> [WHAT TO PRODUCE]: Output all the material that follows, exactly as given.

--- START DATASET SECTION ---

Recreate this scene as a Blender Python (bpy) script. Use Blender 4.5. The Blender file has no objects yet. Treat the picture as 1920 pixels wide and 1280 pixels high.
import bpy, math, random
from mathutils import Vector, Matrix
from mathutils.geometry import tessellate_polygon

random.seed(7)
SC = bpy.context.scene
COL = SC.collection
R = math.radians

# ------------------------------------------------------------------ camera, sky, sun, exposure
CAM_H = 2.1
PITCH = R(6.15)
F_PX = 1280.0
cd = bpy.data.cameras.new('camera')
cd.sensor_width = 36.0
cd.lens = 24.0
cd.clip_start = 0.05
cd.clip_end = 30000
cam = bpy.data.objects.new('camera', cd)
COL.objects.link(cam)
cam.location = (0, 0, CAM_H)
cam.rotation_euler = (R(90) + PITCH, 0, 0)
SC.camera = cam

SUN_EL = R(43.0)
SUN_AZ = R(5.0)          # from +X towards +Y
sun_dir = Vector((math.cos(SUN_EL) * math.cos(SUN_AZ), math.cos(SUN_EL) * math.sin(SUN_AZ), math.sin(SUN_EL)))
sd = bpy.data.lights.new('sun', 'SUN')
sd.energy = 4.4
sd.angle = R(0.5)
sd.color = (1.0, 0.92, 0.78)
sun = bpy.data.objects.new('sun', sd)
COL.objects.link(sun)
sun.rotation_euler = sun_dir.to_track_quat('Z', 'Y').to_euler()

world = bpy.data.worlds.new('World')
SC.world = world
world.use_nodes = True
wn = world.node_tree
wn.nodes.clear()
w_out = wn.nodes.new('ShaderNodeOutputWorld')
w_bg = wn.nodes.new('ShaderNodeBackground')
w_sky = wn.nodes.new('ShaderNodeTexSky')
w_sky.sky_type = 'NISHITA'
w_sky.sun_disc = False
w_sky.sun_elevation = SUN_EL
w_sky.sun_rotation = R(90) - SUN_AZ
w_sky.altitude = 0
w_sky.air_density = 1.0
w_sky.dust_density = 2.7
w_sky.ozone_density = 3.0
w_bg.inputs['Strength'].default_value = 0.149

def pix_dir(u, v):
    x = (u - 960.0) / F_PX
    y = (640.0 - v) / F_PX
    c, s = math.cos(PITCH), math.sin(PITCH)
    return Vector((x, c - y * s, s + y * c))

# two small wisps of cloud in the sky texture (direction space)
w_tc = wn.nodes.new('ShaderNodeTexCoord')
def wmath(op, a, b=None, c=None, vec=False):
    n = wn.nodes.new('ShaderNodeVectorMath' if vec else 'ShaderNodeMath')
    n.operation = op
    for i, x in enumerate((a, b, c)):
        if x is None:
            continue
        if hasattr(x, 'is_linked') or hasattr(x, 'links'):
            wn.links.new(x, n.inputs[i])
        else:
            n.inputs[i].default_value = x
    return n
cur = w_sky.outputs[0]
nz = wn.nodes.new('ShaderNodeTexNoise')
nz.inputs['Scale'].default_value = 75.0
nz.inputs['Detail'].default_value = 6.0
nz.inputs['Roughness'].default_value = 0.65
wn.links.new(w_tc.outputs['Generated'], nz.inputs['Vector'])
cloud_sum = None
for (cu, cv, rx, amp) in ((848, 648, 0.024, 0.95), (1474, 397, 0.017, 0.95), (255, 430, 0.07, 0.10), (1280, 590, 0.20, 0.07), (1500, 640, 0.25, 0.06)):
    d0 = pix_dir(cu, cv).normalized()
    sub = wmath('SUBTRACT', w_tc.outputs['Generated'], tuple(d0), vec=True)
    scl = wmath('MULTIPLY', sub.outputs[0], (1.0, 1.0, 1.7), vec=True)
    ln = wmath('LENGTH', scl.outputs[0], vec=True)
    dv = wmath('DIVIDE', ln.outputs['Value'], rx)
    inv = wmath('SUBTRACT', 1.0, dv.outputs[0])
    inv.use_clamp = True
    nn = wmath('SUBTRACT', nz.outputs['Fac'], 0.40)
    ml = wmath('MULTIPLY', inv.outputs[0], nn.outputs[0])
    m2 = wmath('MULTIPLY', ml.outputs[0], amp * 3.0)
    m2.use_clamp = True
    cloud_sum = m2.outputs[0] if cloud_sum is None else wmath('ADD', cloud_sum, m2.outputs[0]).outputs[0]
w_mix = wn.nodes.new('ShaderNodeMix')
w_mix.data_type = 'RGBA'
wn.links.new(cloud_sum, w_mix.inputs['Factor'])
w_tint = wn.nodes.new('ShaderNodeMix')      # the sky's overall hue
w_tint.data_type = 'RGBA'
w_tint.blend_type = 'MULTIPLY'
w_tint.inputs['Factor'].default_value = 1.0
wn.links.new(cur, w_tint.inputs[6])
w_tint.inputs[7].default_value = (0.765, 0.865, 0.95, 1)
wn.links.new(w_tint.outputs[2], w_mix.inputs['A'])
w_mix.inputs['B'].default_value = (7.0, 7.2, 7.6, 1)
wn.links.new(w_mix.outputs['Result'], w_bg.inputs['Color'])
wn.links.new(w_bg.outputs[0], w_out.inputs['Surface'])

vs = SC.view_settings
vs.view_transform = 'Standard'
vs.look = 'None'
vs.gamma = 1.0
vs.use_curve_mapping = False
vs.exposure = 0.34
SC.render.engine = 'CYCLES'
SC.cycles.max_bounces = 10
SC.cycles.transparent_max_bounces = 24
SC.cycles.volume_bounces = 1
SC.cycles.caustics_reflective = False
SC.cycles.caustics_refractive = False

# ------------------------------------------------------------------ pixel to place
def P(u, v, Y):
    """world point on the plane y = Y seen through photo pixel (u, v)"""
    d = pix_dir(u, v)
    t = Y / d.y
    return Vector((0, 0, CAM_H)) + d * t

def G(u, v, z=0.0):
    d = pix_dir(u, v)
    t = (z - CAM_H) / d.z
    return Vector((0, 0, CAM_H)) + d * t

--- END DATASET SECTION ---

> [PROBLEM SOLUTION]:
Recreate this scene as a Blender Python (bpy) script. Use Blender 4.5. The Blender file has no objects yet. Treat the picture as 1920 pixels wide and 1280 pixels high.
import bpy, math, random
from mathutils import Vector, Matrix
from mathutils.geometry import tessellate_polygon

random.seed(7)
SC = bpy.context.scene
COL = SC.collection
R = math.radians

# ------------------------------------------------------------------ camera, sky, sun, exposure
CAM_H = 2.1
PITCH = R(6.15)
F_PX = 1280.0
cd = bpy.data.cameras.new('camera')
cd.sensor_width = 36.0
cd.lens = 24.0
cd.clip_start = 0.05
cd.clip_end = 30000
cam = bpy.data.objects.new('camera', cd)
COL.objects.link(cam)
cam.location = (0, 0, CAM_H)
cam.rotation_euler = (R(90) + PITCH, 0, 0)
SC.camera = cam

SUN_EL = R(43.0)
SUN_AZ = R(5.0)          # from +X towards +Y
sun_dir = Vector((math.cos(SUN_EL) * math.cos(SUN_AZ), math.cos(SUN_EL) * math.sin(SUN_AZ), math.sin(SUN_EL)))
sd = bpy.data.lights.new('sun', 'SUN')
sd.energy = 4.4
sd.angle = R(0.5)
sd.color = (1.0, 0.92, 0.78)
sun = bpy.data.objects.new('sun', sd)
COL.objects.link(sun)
sun.rotation_euler = sun_dir.to_track_quat('Z', 'Y').to_euler()

world = bpy.data.worlds.new('World')
SC.world = world
world.use_nodes = True
wn = world.node_tree
wn.nodes.clear()
w_out = wn.nodes.new('ShaderNodeOutputWorld')
w_bg = wn.nodes.new('ShaderNodeBackground')
w_sky = wn.nodes.new('ShaderNodeTexSky')
w_sky.sky_type = 'NISHITA'
w_sky.sun_disc = False
w_sky.sun_elevation = SUN_EL
w_sky.sun_rotation = R(90) - SUN_AZ
w_sky.altitude = 0
w_sky.air_density = 1.0
w_sky.dust_density = 2.7
w_sky.ozone_density = 3.0
w_bg.inputs['Strength'].default_value = 0.149

def pix_dir(u, v):
    x = (u - 960.0) / F_PX
    y = (640.0 - v) / F_PX
    c, s = math.cos(PITCH), math.sin(PITCH)
    return Vector((x, c - y * s, s + y * c))

# two small wisps of cloud in the sky texture (direction space)
w_tc = wn.nodes.new('ShaderNodeTexCoord')
def wmath(op, a, b=None, c=None, vec=False):
    n = wn.nodes.new('ShaderNodeVectorMath' if vec else 'ShaderNodeMath')
    n.operation = op
    for i, x in enumerate((a, b, c)):
        if x is None:
            continue
        if hasattr(x, 'is_linked') or hasattr(x, 'links'):
            wn.links.new(x, n.inputs[i])
        else:
            n.inputs[i].default_value = x
    return n
cur = w_sky.outputs[0]
nz = wn.nodes.new('ShaderNodeTexNoise')
nz.inputs['Scale'].default_value = 75.0
nz.inputs['Detail'].default_value = 6.0
nz.inputs['Roughness'].default_value = 0.65
wn.links.new(w_tc.outputs['Generated'], nz.inputs['Vector'])
cloud_sum = None
for (cu, cv, rx, amp) in ((848, 648, 0.024, 0.95), (1474, 397, 0.017, 0.95), (255, 430, 0.07, 0.10), (1280, 590, 0.20, 0.07), (1500, 640, 0.25, 0.06)):
    d0 = pix_dir(cu, cv).normalized()
    sub = wmath('SUBTRACT', w_tc.outputs['Generated'], tuple(d0), vec=True)
    scl = wmath('MULTIPLY', sub.outputs[0], (1.0, 1.0, 1.7), vec=True)
    ln = wmath('LENGTH', scl.outputs[0], vec=True)
    dv = wmath('DIVIDE', ln.outputs['Value'], rx)
    inv = wmath('SUBTRACT', 1.0, dv.outputs[0])
    inv.use_clamp = True
    nn = wmath('SUBTRACT', nz.outputs['Fac'], 0.40)
    ml = wmath('MULTIPLY', inv.outputs[0], nn.outputs[0])
    m2 = wmath('MULTIPLY', ml.outputs[0], amp * 3.0)
    m2.use_clamp = True
    cloud_sum = m2.outputs[0] if cloud_sum is None else wmath('ADD', cloud_sum, m2.outputs[0]).outputs[0]
w_mix = wn.nodes.new('ShaderNodeMix')
w_mix.data_type = 'RGBA'
wn.links.new(cloud_sum, w_mix.inputs['Factor'])
w_tint = wn.nodes.new('ShaderNodeMix')      # the sky's overall hue
w_tint.data_type = 'RGBA'
w_tint.blend_type = 'MULTIPLY'
w_tint.inputs['Factor'].default_value = 1.0
wn.links.new(cur, w_tint.inputs[6])
w_tint.inputs[7].default_value = (0.765, 0.865, 0.95, 1)
wn.links.new(w_tint.outputs[2], w_mix.inputs['A'])
w_mix.inputs['B'].default_value = (7.0, 7.2, 7.6, 1)
wn.links.new(w_mix.outputs['Result'], w_bg.inputs['Color'])
wn.links.new(w_bg.outputs[0], w_out.inputs['Surface'])

vs = SC.view_settings
vs.view_transform = 'Standard'
vs.look = 'None'
vs.gamma = 1.0
vs.use_curve_mapping = False
vs.exposure = 0.34
SC.render.engine = 'CYCLES'
SC.cycles.max_bounces = 10
SC.cycles.transparent_max_bounces = 24
SC.cycles.volume_bounces = 1
SC.cycles.caustics_reflective = False
SC.cycles.caustics_refractive = False

# ------------------------------------------------------------------ pixel to place
def P(u, v, Y):
    """world point on the plane y = Y seen through photo pixel (u, v)"""
    d = pix_dir(u, v)
    t = Y / d.y
    return Vector((0, 0, CAM_H)) + d * t

def G(u, v, z=0.0):
    d = pix_dir(u, v)
    t = (z - CAM_H) / d.z
    return Vector((0, 0, CAM_H)) + d * t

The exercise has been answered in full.